Triggered
I haven’t slept in two days. Not for lack of trying; I’m tired, I get to bed at my normal hour, read for ten or fifteen minutes, and turn off the light. But when I close my eyes, instead of falling to sleep, I find my mind bombarded with flashbacks of the day’s news. Hours of nervous fidgeting follow, hours of turning over and over in my bed like a rotisserie chicken trying to get comfortable on a spit. When dawn comes, I get up, my heart jackhammering in my chest, and I want to puke. And I know what the problem is - I’m triggered.
Being "triggered" of course, is the psychological state of being exposed to discomfiting information or imagery that brings on a profound, upsetting emotional experience. The word is generally used to demean people who feel things. Having never been triggered before, I didn't fully understand it until now. And there's no other word to express my level of anxiety. I am full-on triggered.
The question I’ve been struggling to answer is: why? Why have the headlines of the last few days upset me so much? I’m no longer concerned about a Trump presidency. That monster will never get near the White House. But the damning tape from 2005 in which he and the “journalist” Billy Bush casually discuss Trump’s attempts to “fuck” Billy’s married co-worker and Trump’s assertion that he doesn’t ask permission from women to kiss them or “grab their pussies,” left me feeling sick.
To be clear, I’ve never been the victim of sexual assault, although I once sat too hard on my bicycle’s crossbar. But I have never experienced sexual trauma at the hands of another. So it’s not as if I’m being triggered because of something that happened to me. It’s more than that. It’s the culmination of a year and a half of the worst of humanity, in particular male humanity, given voice and legitimacy by tens of millions of my fellow citizens. It is the shrugging of the shoulders at hate speech directed at every conceivable minority in the nation, as well as women, who constitute the majority. It’s a year and a half of receiving thousands of anti-Semitic Twitter messages directed at me through Twitter. It’s watching the rise of the closest thing I’ve ever experienced to an American fascist and his sweaty band of sycophants defending his every stupid, fucking utterance.

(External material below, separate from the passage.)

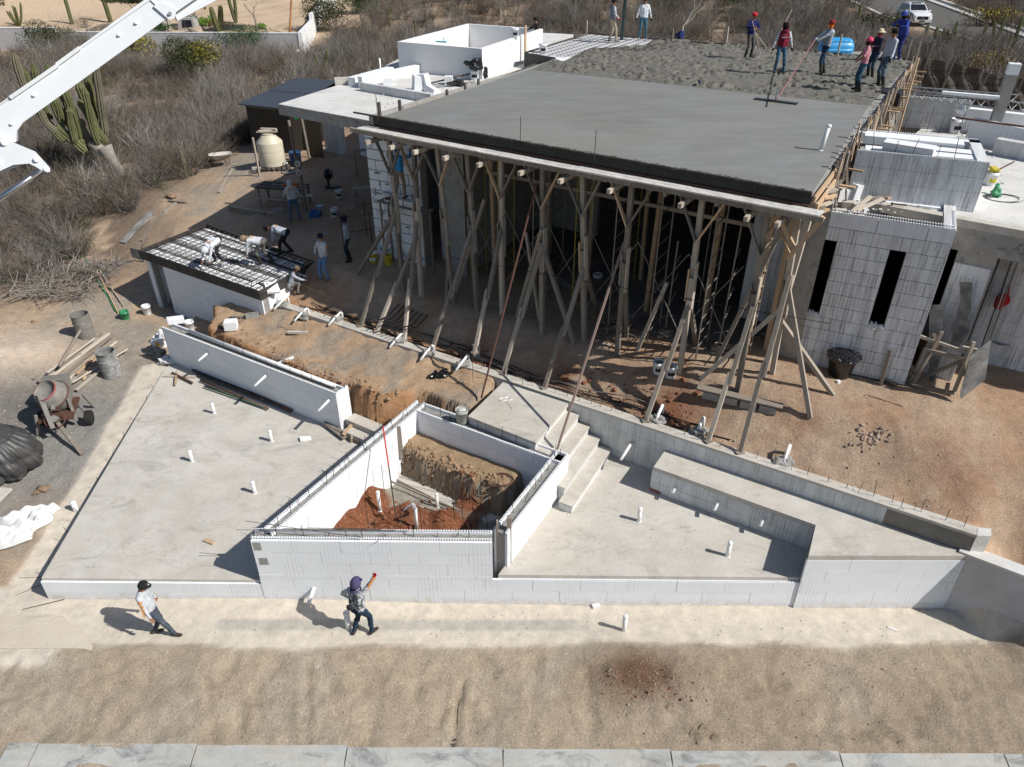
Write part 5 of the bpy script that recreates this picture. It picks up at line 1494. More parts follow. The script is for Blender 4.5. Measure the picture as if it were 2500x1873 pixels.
for k in range(6):
 a=FL_+US*(2.4+1.45*k)+VS*1.0;b_=FL_+US*(3.85+1.45*k)+VS*1.0
 for fl in(0,1):
  pole(V(a.x,a.y,3.3 if fl else 5.6),V(b_.x,b_.y,5.6 if fl else 3.3),.012,M_scaf,"cross_rod","thin steel cross rod linking the scaffold frames in the dark opening","rod",group="cross rods between scaffold frames")
for k,(s_,v_,m,col)in enumerate(((2.2,2.0,M_new,"reddish"),(4.0,2.4,M_old,"pale grey"),(5.6,2.1,M_old,"grey"),(7.6,2.2,M_new,"yellow-brown"),(9.3,2.6,M_new,"bright new"),(6.6,4.2,M_new,"deep-set"),(10.9,1.2,M_new,"fresh"),(3.0,4.4,M_old,"old"),(11.3,1.9,M_new,"far right"))):
 p=FL_+US*(s_+.6)+VS*v_;z=2.95
 pole((p.x,p.y,z),(p.x+rnd.uniform(-.1,.1),p.y,7.55),.055,m,"inner_post","%s timber post inside the dark opening behind the scaffold frames"%col,"post",square=True,group="inner timber posts")
for v_,z in((1.9,6.35),(4.5,6.2)):
 a=FL_+US*2.6+VS*v_;b_=FR_+VS*v_-US*1.5
 pole(V(a.x,a.y,z),V(b_.x,b_.y,z),.05,M_old,"runner_beam","horizontal timber runner tied across the inner posts %s"%("near the front" if v_<3 else "farther back"),"beam",square=True)
t=thing("ladder","rough timber ladder leaning at the right side of the opening","ladder",tuple(W(1842,775,2.95)))
l0=W(1838,778,2.95);l1=W(1888,786,2.95)
lt=V(.06,.0,0)
z1_=up_to(l0,560)
top0=V(l0.x+.1,l0.y+.35,6.6);top1=V(l1.x+.1,l1.y+.35,6.6)
for a,b_ in((l0,top0),(l1,top1)):
 mb=MB();mb.beam(a,b_,.05,.09,up=US);mb.build("ladder_rail",M_dark,t)
for k in range(9):
 f=(k+.6)/9.2;mb=MB();mb.beam(l0.lerp(top0,f),l1.lerp(top1,f),.05,.07);mb.build("rung",M_rust,t)
for k,(px,py,h,lab)in enumerate(((1622,822,2.6,"thin bright scaffold leg standing on a stack of timber packing, left one"),(1752,862,3.4,"thin bright scaffold leg standing on a stack of timber packing, right one"))):
 b=G(px,py,2.75);t=thing("scaffold_stand",lab,"scaffold leg",tuple(b),"scaffold legs on timber packing")
 for j in range(4):
  mb=MB();mb.box((b.x+rnd.uniform(-.03,.03),b.y,b.z+.04+.06*j),(.42-.04*j,.10,.055),.4+(1.57 if j%2 else 0));mb.build("packing",M_oldpale,t)
  mb=MB();mb.box((b.x+(.1 if j%2 else 0),b.y+(0 if j%2 else .14),b.z+.04+.06*j),(.40-.04*j,.10,.055),.45+(1.57 if j%2 else 0));mb.build("packing",M_old,t)
 mb=MB();mb.box((b.x,b.y,b.z+.27),(.15,.15,.01),.5);mb.build("foot_plate",M_rust,t)
 mb=MB();mb.tube((b.x,b.y,b.z+.27),(b.x+.05,b.y+.02,b.z+.27+h),.022,n=6);mb.build("upright",M_scaf,t)
 mb=MB();mb.tube((b.x-.2,b.y,b.z+.62),(b.x+.2,b.y+.03,b.z+.66),.012,n=5);mb.build("jack_handle",M_scaf,t)
 for j in range(4):
  zz_=b.z+1.0+.55*j
  if zz_<b.z+h:mb=MB();mb.tube((b.x+.02,b.y,zz_),(b.x+.25,b.y+.4,zz_+.2),.014,n=5);mb.build("rung",M_scaf,t)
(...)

And the millions of people going along with them. It’s watching my country popping apart at seams I once thought were strong. I didn’t think it would get this far. I was wrong.
I didn’t think our country was so filled with sexual abuse. I was wrong about that, too.
Last Sunday night, as I prepared to watch the presidential debate, I read a few Twitter friends saying they’d be unable to watch because doing so might reawaken their own sexual traumas. My friend Kelly started a hashtag, #notokay, in which people shared details of their own sexual assaults. She got tens of thousands of responses. Last night, my thirteen-year-old and I were out together, and I explained sexual assault to her, and I told her that if anything like that should ever happen to her, to tell somebody – hopefully, to tell me – that she never feel like it’s ever fault or that she should feel ashamed. That we are here to help her, to be her advocates, to support her. And, as I told her all of this, walking through Manhattan, I worried what people would think of me walking arm in arm with a teenage girl. I don’t know if I told her the right things or not. Nobody tells you how to have that conversation.
I talked to my son, too. He’s fifteen and he wants a girlfriend. I told him, when he’s courting a girl, he needs to respect her boundaries and personal space, that no means no. I told him some girls find themselves attracted to guys who treat them like shit, but he should never make the mistake of becoming one of those guys, even if it means those girls only ever see him “as a friend.” Treat women with respect, I told him, and go slow. I don’t know if I told him the right things or not. Nobody tells you how to have that conversation, either.
And, of course, when I woke up this morning, my pulse was racing. I tried watching the news but could not. I tried reading the paper but could not. Because I’m triggered. And I welcome those who would mock me for being so. I welcome the hatred they will send me and the Pepe the Frog memes and the references to my being a “special snowflake” and the “safe space” I undoubtedly need. Because they are right. I am scared. Not for me. For my family, and for the culture. I don’t know what will happen when Donald Trump returns to destroying businesses, but I hope that we will all kind of shake ourselves awake after this long and sleepness night and realize we can do better. That we deserve better. That we are better.